## What needs to be done
Your task is to copy the material exactly.

## Given information
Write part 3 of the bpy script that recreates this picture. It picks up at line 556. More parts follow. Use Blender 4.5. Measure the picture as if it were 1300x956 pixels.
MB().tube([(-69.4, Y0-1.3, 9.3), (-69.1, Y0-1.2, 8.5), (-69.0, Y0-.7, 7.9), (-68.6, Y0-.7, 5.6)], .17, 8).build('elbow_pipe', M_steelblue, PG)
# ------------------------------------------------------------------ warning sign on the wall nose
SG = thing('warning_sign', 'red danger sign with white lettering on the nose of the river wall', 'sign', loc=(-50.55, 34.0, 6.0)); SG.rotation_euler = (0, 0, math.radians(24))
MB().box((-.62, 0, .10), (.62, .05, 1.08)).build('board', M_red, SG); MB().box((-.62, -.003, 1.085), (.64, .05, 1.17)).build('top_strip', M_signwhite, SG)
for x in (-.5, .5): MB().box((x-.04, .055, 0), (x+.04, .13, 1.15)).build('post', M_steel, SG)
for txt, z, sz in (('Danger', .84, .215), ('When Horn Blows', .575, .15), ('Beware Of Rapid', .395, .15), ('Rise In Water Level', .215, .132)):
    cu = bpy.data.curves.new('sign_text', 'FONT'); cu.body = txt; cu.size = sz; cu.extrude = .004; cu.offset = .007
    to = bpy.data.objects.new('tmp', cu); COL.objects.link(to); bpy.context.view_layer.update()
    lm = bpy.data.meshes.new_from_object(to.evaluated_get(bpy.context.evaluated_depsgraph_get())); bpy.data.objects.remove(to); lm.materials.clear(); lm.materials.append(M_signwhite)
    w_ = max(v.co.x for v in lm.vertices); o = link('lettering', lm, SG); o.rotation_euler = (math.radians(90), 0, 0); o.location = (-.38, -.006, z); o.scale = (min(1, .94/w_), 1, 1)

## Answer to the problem
Write part 3 of the bpy script that recreates this picture. It picks up at line 556. More parts follow. Use Blender 4.5. Measure the picture as if it were 1300x956 pixels.
MB().tube([(-69.4, Y0-1.3, 9.3), (-69.1, Y0-1.2, 8.5), (-69.0, Y0-.7, 7.9), (-68.6, Y0-.7, 5.6)], .17, 8).build('elbow_pipe', M_steelblue, PG)
# ------------------------------------------------------------------ warning sign on the wall nose
SG = thing('warning_sign', 'red danger sign with white lettering on the nose of the river wall', 'sign', loc=(-50.55, 34.0, 6.0)); SG.rotation_euler = (0, 0, math.radians(24))
MB().box((-.62, 0, .10), (.62, .05, 1.08)).build('board', M_red, SG); MB().box((-.62, -.003, 1.085), (.64, .05, 1.17)).build('top_strip', M_signwhite, SG)
for x in (-.5, .5): MB().box((x-.04, .055, 0), (x+.04, .13, 1.15)).build('post', M_steel, SG)
for txt, z, sz in (('Danger', .84, .215), ('When Horn Blows', .575, .15), ('Beware Of Rapid', .395, .15), ('Rise In Water Level', .215, .132)):
    cu = bpy.data.curves.new('sign_text', 'FONT'); cu.body = txt; cu.size = sz; cu.extrude = .004; cu.offset = .007
    to = bpy.data.objects.new('tmp', cu); COL.objects.link(to); bpy.context.view_layer.update()
    lm = bpy.data.meshes.new_from_object(to.evaluated_get(bpy.context.evaluated_depsgraph_get())); bpy.data.objects.remove(to); lm.materials.clear(); lm.materials.append(M_signwhite)
    w_ = max(v.co.x for v in lm.vertices); o = link('lettering', lm, SG); o.rotation_euler = (math.radians(90), 0, 0); o.location = (-.38, -.006, z); o.scale = (min(1, .94/w_), 1, 1)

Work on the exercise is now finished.